Weird behavior of & function in Set

Question

Set is defined as Set[A]. It takes a in-variant parameter. Doing below works as expected as we are passing co-variant argument:

scala> val a = Set(new Object)
a: scala.collection.immutable.Set[Object] = Set(java.lang.Object@118c38f)

scala> val b = Set("hi")
b: scala.collection.immutable.Set[String] = Set(hi)

scala> a & b
<console>:10: error: type mismatch;
 found   : scala.collection.immutable.Set[String]
 required: scala.collection.GenSet[Object]
Note: String <: Object, but trait GenSet is invariant in type A.
You may wish to investigate a wildcard type such as `_ <: Object`. (SLS 3.2.10)
              a & b

But the below works:

scala> Set(new Object) & Set("hi")
res1: scala.collection.immutable.Set[Object] = Set()

Above as I see it, the scala compiler converts Set("hi") to Set[Object] type and hence works.

What is the type-inference doing here?
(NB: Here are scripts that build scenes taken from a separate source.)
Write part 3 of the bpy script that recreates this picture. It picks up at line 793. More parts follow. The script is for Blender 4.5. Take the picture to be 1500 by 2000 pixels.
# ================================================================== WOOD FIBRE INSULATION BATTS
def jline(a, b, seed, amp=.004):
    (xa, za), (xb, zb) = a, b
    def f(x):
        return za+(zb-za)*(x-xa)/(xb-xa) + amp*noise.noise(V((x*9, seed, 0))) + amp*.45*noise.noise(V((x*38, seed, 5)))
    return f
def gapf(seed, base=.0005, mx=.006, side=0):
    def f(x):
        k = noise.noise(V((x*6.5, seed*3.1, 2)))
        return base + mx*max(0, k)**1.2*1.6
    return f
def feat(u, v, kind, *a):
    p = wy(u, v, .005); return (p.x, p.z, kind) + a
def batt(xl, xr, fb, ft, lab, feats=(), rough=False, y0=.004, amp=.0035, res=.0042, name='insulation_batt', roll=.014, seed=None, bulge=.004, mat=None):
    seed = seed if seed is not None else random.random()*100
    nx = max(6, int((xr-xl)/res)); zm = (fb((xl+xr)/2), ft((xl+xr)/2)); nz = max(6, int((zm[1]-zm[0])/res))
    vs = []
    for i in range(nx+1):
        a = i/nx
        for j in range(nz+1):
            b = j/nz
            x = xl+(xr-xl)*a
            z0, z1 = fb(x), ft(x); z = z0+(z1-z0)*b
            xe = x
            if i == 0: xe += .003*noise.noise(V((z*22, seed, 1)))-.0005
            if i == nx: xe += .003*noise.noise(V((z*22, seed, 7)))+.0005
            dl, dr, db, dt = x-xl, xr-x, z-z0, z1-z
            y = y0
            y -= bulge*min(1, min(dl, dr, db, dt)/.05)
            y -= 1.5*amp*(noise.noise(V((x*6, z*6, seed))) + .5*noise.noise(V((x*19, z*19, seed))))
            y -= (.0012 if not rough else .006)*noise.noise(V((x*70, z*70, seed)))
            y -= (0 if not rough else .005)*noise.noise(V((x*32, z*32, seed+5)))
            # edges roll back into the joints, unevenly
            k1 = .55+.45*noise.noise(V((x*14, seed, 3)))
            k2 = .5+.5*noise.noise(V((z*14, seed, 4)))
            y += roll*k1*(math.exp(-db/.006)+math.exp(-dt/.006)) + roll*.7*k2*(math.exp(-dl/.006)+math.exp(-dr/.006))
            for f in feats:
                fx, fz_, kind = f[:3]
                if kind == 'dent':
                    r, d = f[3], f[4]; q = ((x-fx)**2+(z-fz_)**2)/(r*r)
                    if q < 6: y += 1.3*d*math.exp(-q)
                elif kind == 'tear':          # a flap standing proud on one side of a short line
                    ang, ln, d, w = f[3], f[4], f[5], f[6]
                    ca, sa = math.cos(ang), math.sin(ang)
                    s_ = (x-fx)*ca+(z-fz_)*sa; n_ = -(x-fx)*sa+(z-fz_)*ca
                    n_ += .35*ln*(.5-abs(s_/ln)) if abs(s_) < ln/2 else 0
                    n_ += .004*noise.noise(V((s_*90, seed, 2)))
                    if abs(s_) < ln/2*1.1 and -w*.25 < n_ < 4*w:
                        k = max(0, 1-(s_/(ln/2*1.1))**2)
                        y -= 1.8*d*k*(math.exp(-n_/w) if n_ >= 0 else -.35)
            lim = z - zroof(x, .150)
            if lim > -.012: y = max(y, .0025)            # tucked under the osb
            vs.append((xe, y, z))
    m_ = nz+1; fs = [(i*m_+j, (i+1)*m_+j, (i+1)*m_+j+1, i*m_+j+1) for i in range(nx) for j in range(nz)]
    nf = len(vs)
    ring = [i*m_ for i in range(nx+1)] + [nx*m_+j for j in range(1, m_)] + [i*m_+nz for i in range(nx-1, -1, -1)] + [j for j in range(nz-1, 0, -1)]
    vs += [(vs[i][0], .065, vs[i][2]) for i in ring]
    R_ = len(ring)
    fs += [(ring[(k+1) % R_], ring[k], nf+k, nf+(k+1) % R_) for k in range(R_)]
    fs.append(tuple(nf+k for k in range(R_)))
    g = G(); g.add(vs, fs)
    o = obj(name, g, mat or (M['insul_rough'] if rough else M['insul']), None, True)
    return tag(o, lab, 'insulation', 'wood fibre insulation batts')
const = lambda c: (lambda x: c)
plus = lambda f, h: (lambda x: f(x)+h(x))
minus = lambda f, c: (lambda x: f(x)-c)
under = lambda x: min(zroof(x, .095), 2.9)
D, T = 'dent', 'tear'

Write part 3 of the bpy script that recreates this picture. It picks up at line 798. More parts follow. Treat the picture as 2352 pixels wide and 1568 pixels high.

Can someone please link to specification explaining the behavior and when does it happen in general? Shouldn't it be throwing a compile time error for such cases? As 2 different output for the same operation type.

Answer 1

Not sure, but I think what you're looking for is described in the language spec under "Local Type Inference" (at this time of writing, section 6.26.4 on page 100).

Local type inference infers type arguments to be passed to expressions of polymorphic type. Say e is of type [ a₁ >: L₁ <: U₁, ..., a_n >: Ln <: U_n ] T and no explicit type parameters are given.

Local type inference converts this expression to a type application e [ T₁, ..., T_n ]. The choice of the type arguments T₁, ..., T_n depends on the context in which the expression appears and on the expected type pt. There are three cases.

[ ... ]

If the expression e appears as a value without being applied to value arguments, the type arguments are inferred by solving a constraint system which relates the expression's type T with the expected type pt. Without loss of generality we can assume that T is a value type; if it is a method type we apply eta-expansion to convert it to a function type. Solving means finding a substitution σ of types T_i for the type parameters a_i such that

• None of inferred types T_i is a singleton type

• All type parameter bounds are respected, i.e. σ L_i <: σ a_i and σ a_i <: σ U_i for i = 1, ..., n.

• The expression's type conforms to the expected type, i.e. σ T <: σ pt.

It is a compile time error if no such substitution exists. If several substitutions exist, local-type inference will choose for each type variable a_i a minimal or maximal type T_i of the solution space. A maximal type T_i will be chosen if the type parameter a_i appears contravariantly in the type T of the expression. A minimal type T_i will be chosen in all other situations, i.e. if the variable appears covariantly, nonvariantly or not at all in the type T. We call such a substitution an optimal solution of the given constraint system for the type T.

In short: Scalac has to choose values for the generic types that you omitted, and it picks the most specific choices possible, under the constraint that the result compiles.

Answer 2

The expression Set("hi") can be either a scala.collection.immutable.Set[String] or a scala.collection.immutable.Set[Object], depending on what the context requires. (A String is a valid Object, of course.) When you write this:

Set(new Object) & Set("hi")

the context requires Set[Object], so that's the type that's inferred; but when you write this:

val b = Set("hi")

the context doesn't specify, so the more-specific type Set[String] is chosen, which (as you expected) then makes a & b be ill-typed.